XII THE POLICY OF APPEASMENT, 1931-1936
Introduction
The Japanese Assault, 1931-1941
The Italian Assault, 1934-1936
Circles and Countercircles, 1935-1939
The Spanish Tragedy, 1931-1939
Introduction
The structure of collective security, which had been so imperfectly built after 1919, by the victorious Powers, was destroyed completely in the eight years following 1931 under the assaults of Japan, Italy, and Germany. These assaults were not really aimed at the collective security system or even at the peace settlements of which it was a part. After all, two of the aggressors had been on the winning side in 1919. Moreover, these assaults, although called forth by the world depression, went far beyond any reaction to the economic slump.
From the broadest point of view, the aggressors of 1931-1941 were attacking the whole nineteenth century way of life and some of the most fundamental attributes of Western Civilization itself. They were in revolt against democracy, against the parliamentary system, against laissez faire and the liberal outlook, against nationalism (although in the name of nationalism), against humanitarianism, against science, and against all respect for human dignity and human decency. It was an attempt to brutalize men into a mass of unthinking atoms whose reactions could be controlled by methods of mass communication and directed to increase the profits and power of an alliance of militarists, heavy-industrialists, landlords, and psychopathic political organizers recruited from the dregs of society.
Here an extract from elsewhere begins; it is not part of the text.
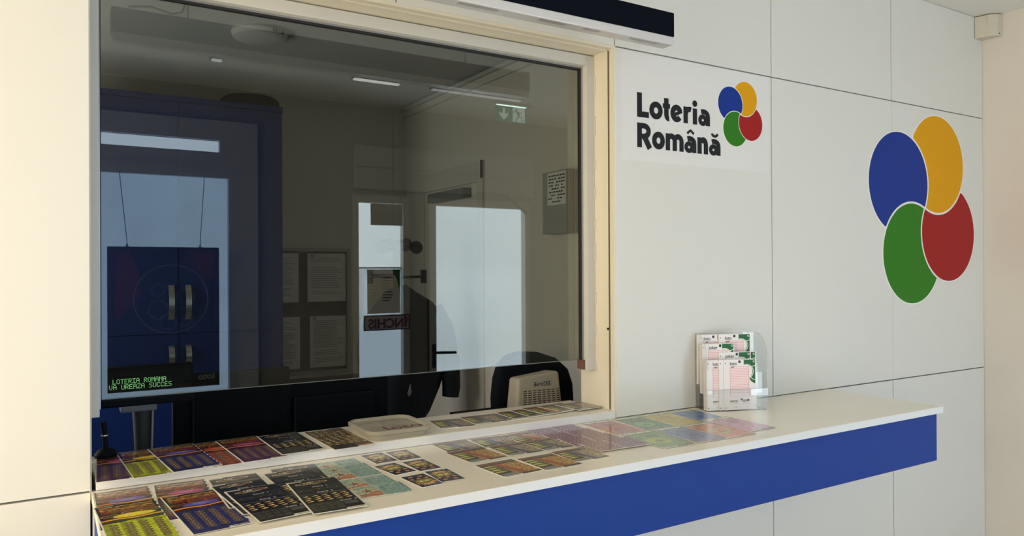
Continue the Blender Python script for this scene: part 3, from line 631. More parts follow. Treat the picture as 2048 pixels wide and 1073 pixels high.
# ================================================================== PRINTED CARDS
rng = np.random.RandomState(7)
def noise(h, w, s):
    a = rng.rand(max(2, h//s+2), max(2, w//s+2)); yi = np.linspace(0, a.shape[0]-1.001, h); xi = np.linspace(0, a.shape[1]-1.001, w)
    y0 = yi.astype(int); x0 = xi.astype(int); fy = (yi-y0)[:, None]; fx = (xi-x0)[None]
    return a[y0][:, x0]*(1-fy)*(1-fx)+a[y0+1][:, x0]*fy*(1-fx)+a[y0][:, x0+1]*(1-fy)*fx+a[y0+1][:, x0+1]*fy*fx
class Art:
    def __init__(s, w, h, col):
        s.w, s.h = w, h; s.a = np.zeros((h, w, 3)); s.a[:] = np.array(col)/255.; s.Y, s.X = np.mgrid[0:h, 0:w]; s.U = (s.X+.5)/w; s.V = (s.Y+.5)/h
    def put(s, mask, col, k=1.0):
        c = np.array(col)/255.; s.a[mask] = s.a[mask]*(1-k)+c*k
    def rect(s, u0, u1, v0, v1, col, k=1): s.put((s.U >= u0) & (s.U < u1) & (s.V >= v0) & (s.V < v1), col, k)
    def ell(s, cu, cv, ru, rv, col, k=1, ring=None):
        d = ((s.U-cu)/ru)**2+((s.V-cv)/rv)**2
        s.put((d < 1) if ring is None else ((d < 1) & (d > ring)), col, k)
    def spk(s, amt, sc=1, mask=None):
        n = (noise(s.h, s.w, sc) if sc > 1 else rng.rand(s.h, s.w))-.5; f = 1+amt*2*n[..., None]
        if mask is not None: f = np.where(mask[..., None], f, 1)
        s.a = np.clip(s.a*f, 0, 1)
    def txt(s, t, x, y, col, k=1, bold=False):
        for i, ch in enumerate(t):
            for r, bits in enumerate(FONT[ch].split()):
                for c, b in enumerate(bits):
                    if b == '1':
                        for q in range(k):
                            for p_ in range(k+(1 if bold else 0)):
                                yy, xx = y+r*k+q, x+(i*6+c)*k+p_
                                if 0 <= yy < s.h and 0 <= xx < s.w: s.a[yy, xx] = np.array(col)/255.
def wavy(A, v, amp, fr, th, col, ph=0, u0=.03, u1=.97):
    c = v+amp*np.sin(A.U*fr*2*PI+ph); A.put((abs(A.V-c) < th) & (A.U > u0) & (A.U < u1), col)
def art_jewel(field, blob, trim, ov=(190, 110, 50)):
    A = Art(104, 230, (28, 22, 18)); A.spk(.25, 6)
    A.rect(.05, .32, .012, .03, (150, 140, 120)); A.rect(.6, .95, .006, .02, (170, 150, 100), .6)
    for i, (v, c) in enumerate(((.060, (238, 196, 84)), (.092, (206, 104, 40)), (.126, (250, 208, 80)), (.160, (222, 130, 50)), (.194, (196, 70, 40)), (.222, (120, 44, 40)))):
        wavy(A, v, .004, 4, .0085, c, i*1.3, .07, .94); wavy(A, v+.001, .004, 8, .0022, (80, 40, 20), i*1.3, .12, .90)
        wavy(A, v+.013, .003, 9, .004, (40, 22, 18), i)
    for cu, cv in ((.22, .285), (.56, .245), (.86, .25)):
        A.ell(cu, cv, .19, .030, trim); A.ell(cu, cv, .165, .023, (58, 34, 30)); A.ell(cu, cv, .12, .012, (110, 80, 60), .6)
    A.ell(.56, .318, .34, .046, blob); A.ell(.56, .312, .16, .022, tuple(min(255, int(c*.7+70)) for c in blob))
    A.spk(.12, 2, (A.V > .03) & (A.V < .36))
    wavy(A, .385, .010, 1.5, .016, trim, 2.4, 0, 1); wavy(A, .385, .010, 1.5, .008, (235, 170, 80), 2.4, 0, 1); wavy(A, .412, .010, 1.5, .006, (70, 40, 20), 2.4, 0, 1)
    for k in range(5): A.ell(.14+k*.19, .435-.008*math.sin(k*1.3), .085, .013, (105, 60, 36)); A.ell(.14+k*.19, .435-.008*math.sin(k*1.3), .06, .007, (50, 32, 26))
    m = A.V > .455+.008*np.sin(A.U*9); A.put(m, field); m2 = m & (np.sin(A.U*25.1-.5) > .1); A.put(m2, tuple(int(c*.82) for c in field)); A.spk(.14, 5, m)
    for c in range(4):
        cu = .17+c*.225
        for r in range(8):
            cv = .52+r*.052; A.ell(cu, cv, .075, .026, (126, 104, 66)); A.ell(cu, cv, .05, .016, tuple(int(q*.45+30) for q in field)); A.ell(cu, cv, .022, .006, (190, 160, 110))
    A.spk(.28, 1, m & (A.V < .93) & (np.sin((A.U-.17)/.225*2*PI+PI/2) > -.2))
    A.rect(0, 1, .955, 1, tuple(int(q*.6+20) for q in field)); A.rect(.62, 1, .965, 1, (236, 230, 214)); A.rect(.66, .97, .975, .985, (60, 60, 60))
    A.rect(0, .018, 0, 1, (236, 232, 220)); A.rect(0, 1, 0, .006, (236, 232, 220))
    for k in range(10): A.rect(.982, 1, .02+k*.1, .075+k*.1, (236, 232, 220))
    return A
def art_black():
    A = Art(112, 230, (17, 18, 20)); A.spk(.2, 6)
    A.rect(0, .30, 0, .032, (226, 222, 210)); A.rect(.05, .25, .01, .022, (150, 150, 145)); A.rect(.75, .98, .012, .024, (120, 116, 108), .7)
    for cu, cv, ru in ((.40, .115, .27), (.55, .085, .25)):
        A.ell(cu, cv, ru, .030, (222, 200, 150)); A.ell(cu, cv, ru-.025, .022, (76, 48, 36))
    A.ell(.42, .10, .05, .024, (236, 228, 205)); A.ell(.42, .10, .02, .012, (120, 90, 60)); A.ell(.72, .118, .08, .012, (120, 60, 40)); A.spk(.4, 2, (A.V > .05) & (A.V < .15))
    for k in range(9): A.rect(.08+k*.025, .085+k*.025, .045, .075, (60, 70, 100), .5)
    A.rect(0, 1, .185, .205, (52, 58, 66)); A.txt('Zona 1', 46, 50, (245, 245, 240)); A.rect(.5, .95, .245, .253, (120, 120, 112), .8)
    A.rect(0, 1, .262, .38, (30, 30, 28)); A.spk(.3, 3, (A.V > .25) & (A.V < .39))
    for k in range(5):
        A.rect(.07+k*.18, .21+k*.18, .285, .355, (150, 146, 132), .35); A.rect(.085+k*.18, .195+k*.18, .293, .347, (24, 24, 24)); A.ell(.14+k*.18, .32, .03, .014, (110, 96, 70))
    A.txt('Zona 2', 46, 92, (245, 245, 240)); A.rect(0, 1, .445, .475, (72, 76, 78)); A.spk(.5, 2, (A.V > .445) & (A.V < .475))
    for r in range(4):
        for k in range(5):
            cu, cv = .12+k*.185+.022*(r % 2), .515+r*.052; A.ell(cu-.02, cv+.006, .042, .013, (176, 140, 72)); A.ell(cu+.025, cv-.004, .040, .013, (214, 180, 104)); A.ell(cu+.03, cv-.007, .022, .006, (244, 222, 164)); A.ell(cu, cv+.014, .05, .004, (60, 44, 22))
    A.spk(.35, 2, (A.V > .49) & (A.V < .71))
    A.rect(.03, .66, .73, .965, (52, 50, 42)); A.spk(.35, 3, (A.U > .03) & (A.U < .66) & (A.V > .73) & (A.V < .965))
    for r in range(3):
        for k in range(4): A.ell(.11+k*.16, .77+r*.07, .045, .015, (128, 124, 112), .7, ring=.4)
    A.txt('Zona 3', 74, 168, (245, 245, 240))
    for r in range(5): A.rect(.70, .95, .785+r*.017, .792+r*.017, (140, 140, 134), .8)
    A.rect(.64, 1, .955, 1, (238, 232, 216)); A.rect(.70, .97, .972, .982, (70, 70, 70)); A.rect(0, .03, 0, 1, (238, 234, 222)); A.rect(0, 1, .99, 1, (238, 232, 216)); A.rect(0, 1, 0, .005, (200, 196, 186))
    return A
def art_gold():
    A = Art(104, 210, (24, 20, 14)); A.spk(.3, 5)
    for r in range(11):
        for k in range(6):
            A.ell(.1+k*.17+.03*math.sin(r), .10+r*.068, .075, .02, (176, 146, 82)); A.ell(.1+k*.17, .104+r*.068, .04, .008, (226, 198, 132)); A.ell(.12+k*.17, .118+r*.068, .05, .006, (60, 46, 22))
    A.rect(0, .6, 0, .05, (150, 130, 96)); A.rect(.1, .9, .37, .43, (40, 30, 22)); A.txt('Zona 1', 40, 80, (220, 210, 180)); A.ell(.75, .09, .2, .03, (120, 66, 40))
    A.spk(.5, 2); A.rect(0, .60, .90, 1, (22, 24, 22)); A.rect(.62, 1, .92, .96, (150, 80, 50)); A.rect(.6, 1, .96, 1, (234, 226, 206)); A.rect(0, .02, 0, 1, (232, 224, 204)); return A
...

That the society which they came to control could have created such dregs, men who were totally untouched by the traditions of Western Civilization and who were restrained by no social relationships at all, and that it could have allowed the militarists and industrialists to use these dregs as an instrument for seizing control of the state raise profound doubts about the nature of that society and about its real allegiance to the traditions to which it paid lip service.